The treble on all three of them never go into the territory of being way overboard. That is the beauty of this series and the 58X stays in line with that trademark of smooth non-fatiguing treble. The edge that it has compared to the 650 is partly due to a rise in the lower treble that provides more edge around 5K. This lifts up the upper mid harmonies just a little bit as well but still allows the mids to sound more soft than the 660S. I find the 650 easier to listen to for longer periods of time where I just relax and enjoy the music whereas the 58X kind of grabs my attention when trumpets come in and crescendos climax. At the moment in my Mogwai I use my Sophia 6SL7GT tube which gives me some presence there that I like with the 650 to give it a little edge, with the 58X I take it out and replace it with my Raytheon NOS tube to tame it just a bit. Compared to the 660S it is more forward in the lower treble as well. 

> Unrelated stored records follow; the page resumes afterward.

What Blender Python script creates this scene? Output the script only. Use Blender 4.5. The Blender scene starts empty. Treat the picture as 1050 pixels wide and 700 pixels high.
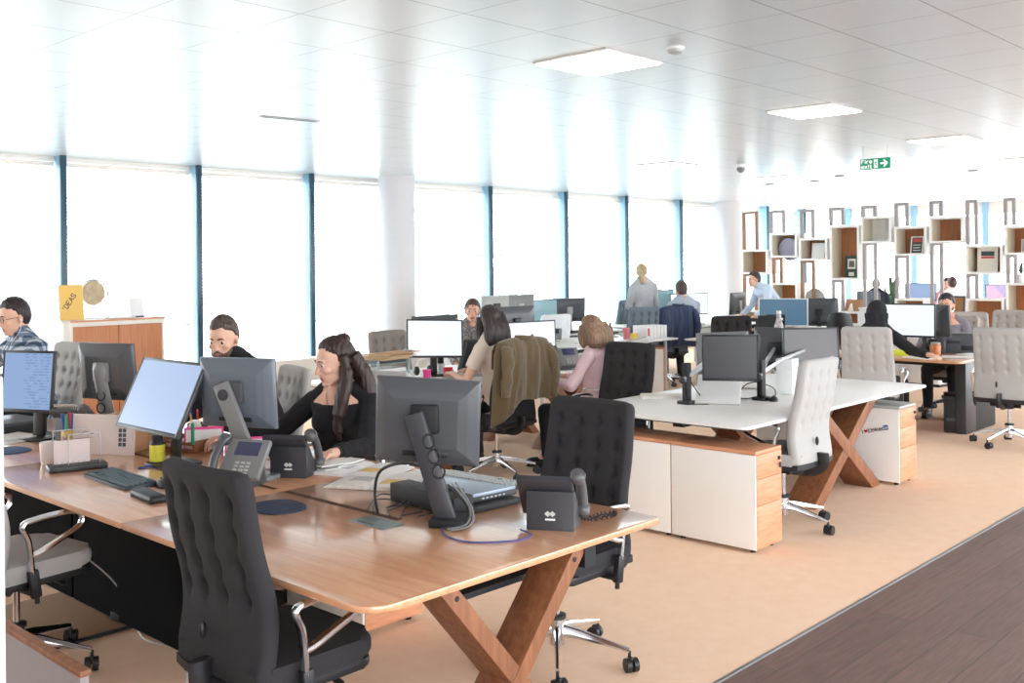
import bpy, bmesh, math, random
from mathutils import Vector as V, Matrix as Mx, noise, Quaternion
random.seed(7)
PI = math.pi
R = math.radians
SC = bpy.context.scene
COL = SC.collection

# ------------------------------------------------------------------ camera model
FPX, YAW, ROLL, CY, EYE = 1041.8, R(43.203), R(-0.5633), 272.83, 1.68
_F = V((math.cos(YAW), math.sin(YAW), 0)); _r = V((math.sin(YAW), -math.cos(YAW), 0)); _u = V((0, 0, 1))
_R = math.cos(ROLL) * _r + math.sin(ROLL) * _u
_U = -math.sin(ROLL) * _r + math.cos(ROLL) * _u
EYEP = V((0, 0, EYE))
def ray(px, py): return _F + _R * ((px - 525) / FPX) - _U * ((py - CY) / FPX)
def atz(px, py, z): d = ray(px, py); return EYEP + d * ((z - EYE) / d.z)
def atx(px, py, x): d = ray(px, py); return EYEP + d * (x / d.x)
def AT(px, py, d): p = EYEP + ray(px, py) * d; return (p.x, p.y)
def aty(px, py, y): d = ray(px, py); return EYEP + d * (y / d.y)

cam = bpy.data.cameras.new('camera'); co = bpy.data.objects.new('camera', cam); COL.objects.link(co)
m = Mx((_R, _U, -_F)).transposed().to_4x4(); m.translation = EYEP; co.matrix_world = m
cam.sensor_width = 36; cam.lens = FPX / 1050 * 36; cam.shift_y = (CY - 350) / 1050
cam.clip_start = 0.05; cam.clip_end = 300
SC.camera = co
SC.view_settings.view_transform = 'Standard'; SC.view_settings.look = 'None'
SC.view_settings.gamma = 1; SC.view_settings.exposure = .24; SC.view_settings.use_curve_mapping = False

# ------------------------------------------------------------------ materials
def lin(c):
    c = c / 255
    return c / 12.92 if c <= .04045 else ((c + .055) / 1.055) ** 2.4
def rgb(t): return (lin(t[0]), lin(t[1]), lin(t[2]), 1)
MATS = {}
def mat(name, col=(200, 200, 200), rough=.5, metal=0., spec=.5, emit=None, estr=1., bump=None, var=None, trans=0., alpha=1., coat=0., sheen=0.):
    if name in MATS: return MATS[name]
    mt = bpy.data.materials.new(name); mt.use_nodes = True; nt = mt.node_tree; n = nt.nodes; b = n['Principled BSDF']
    b.inputs['Base Color'].default_value = rgb(col); b.inputs['Roughness'].default_value = rough
    b.inputs['Metallic'].default_value = metal; b.inputs['Specular IOR Level'].default_value = spec
    b.inputs['Transmission Weight'].default_value = trans; b.inputs['Alpha'].default_value = alpha
    b.inputs['Coat Weight'].default_value = coat; b.inputs['Sheen Weight'].default_value = sheen
    if emit is not None:
        b.inputs['Emission Color'].default_value = rgb(emit); b.inputs['Emission Strength'].default_value = estr
    if bump or var:
        tc = n.new('ShaderNodeTexCoord')
    if bump:                                      # (scale, strength, distance, stretch)
        sc, st, di = bump[:3]
        mp = n.new('ShaderNodeMapping'); nt.links.new(tc.outputs['Object'], mp.inputs[0])
        if len(bump) > 3: mp.inputs['Scale'].default_value = bump[3]
        t = n.new('ShaderNodeTexNoise'); t.inputs['Scale'].default_value = sc; t.inputs['Detail'].default_value = 4
        nt.links.new(mp.outputs[0], t.inputs['Vector'])
        bp = n.new('ShaderNodeBump'); bp.inputs['Strength'].default_value = st; bp.inputs['Distance'].default_value = di
        nt.links.new(t.outputs[0], bp.inputs['Height']); nt.links.new(bp.outputs[0], b.inputs['Normal'])
    if var:                                       # (colour2, scale, stretch)
        mp = n.new('ShaderNodeMapping'); nt.links.new(tc.outputs['Object'], mp.inputs[0])
        if len(var) > 2: mp.inputs['Scale'].default_value = var[2]
        t = n.new('ShaderNodeTexNoise'); t.inputs['Scale'].default_value = var[1]; t.inputs['Detail'].default_value = 6
        t.inputs['Roughness'].default_value = .65
        nt.links.new(mp.outputs[0], t.inputs['Vector'])
        cr = n.new('ShaderNodeValToRGB'); cr.color_ramp.elements[0].position = .35; cr.color_ramp.elements[1].position = .65
        cr.color_ramp.elements[0].color = rgb(col); cr.color_ramp.elements[1].color = rgb(var[0])
        nt.links.new(t.outputs[0], cr.inputs[0]); nt.links.new(cr.outputs[0], b.inputs['Base Color'])
    MATS[name] = mt
    return mt
def nodes_of(mt): return mt.node_tree, mt.node_tree.nodes, mt.node_tree.nodes['Principled BSDF']
def mnode(nt, op, a, b=None):
    q = nt.nodes.new('ShaderNodeMath'); q.operation = op
    for i, v in ((0, a), (1, b)):
        if v is None: continue
        if isinstance(v, (int, float)): q.inputs[i].default_value = v
        else: nt.links.new(v, q.inputs[i])
    return q.outputs[0]

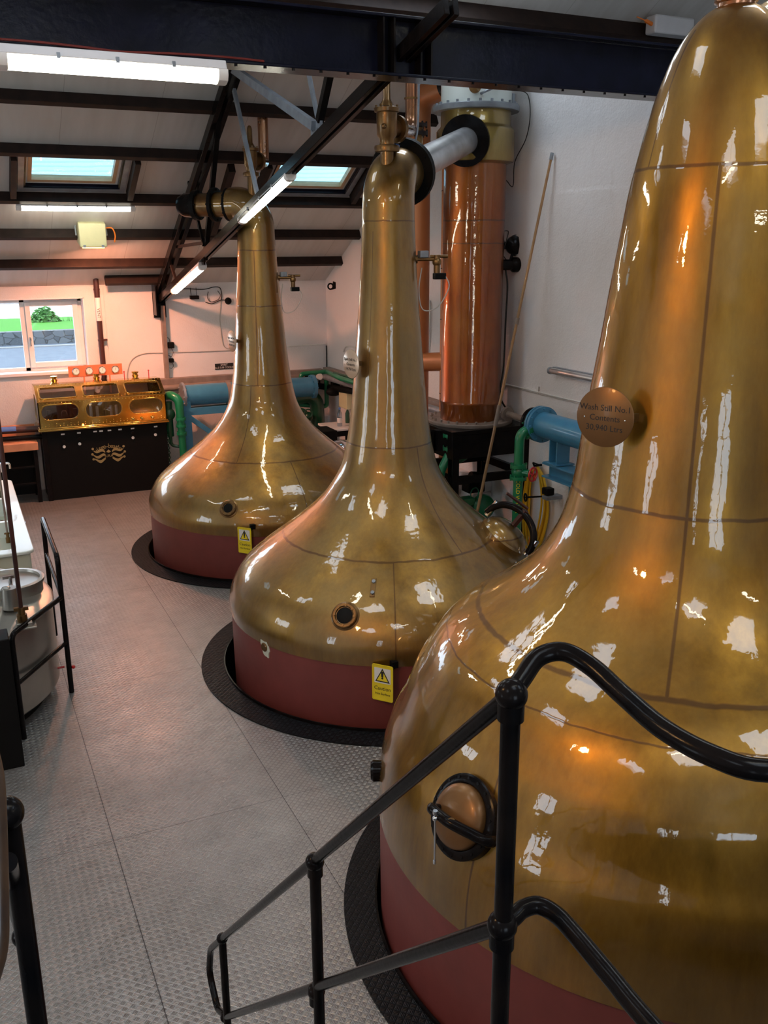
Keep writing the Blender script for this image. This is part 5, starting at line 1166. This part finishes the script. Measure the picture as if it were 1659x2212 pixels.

The 58X has very good clarity for the price. Switching between the three headphones has me not losing much clarity, any differences are negligible. I think it is good value at only 149 and gives someone a different enough flavor to have any of the two as complimentary. For my tastes, having the 58X and a modified 650 make the most sense for the music I listen to. I am sure perspectives will vary. Stay tuned because I will be posting impressions of the 660S in line with this new release and how it holds up now that the 58X is here. 

The 58X is here and with only 5000 units on the drop, I am sure it will go fast. It got a good amount of head time while it was here and it drove rhythm very well, to the point that on rare occassion even preferred it to the HD650. I am glad Massdrop and Sennheiser keeps making high quality sound affordable with their collaborations and look forward to their relationship growing.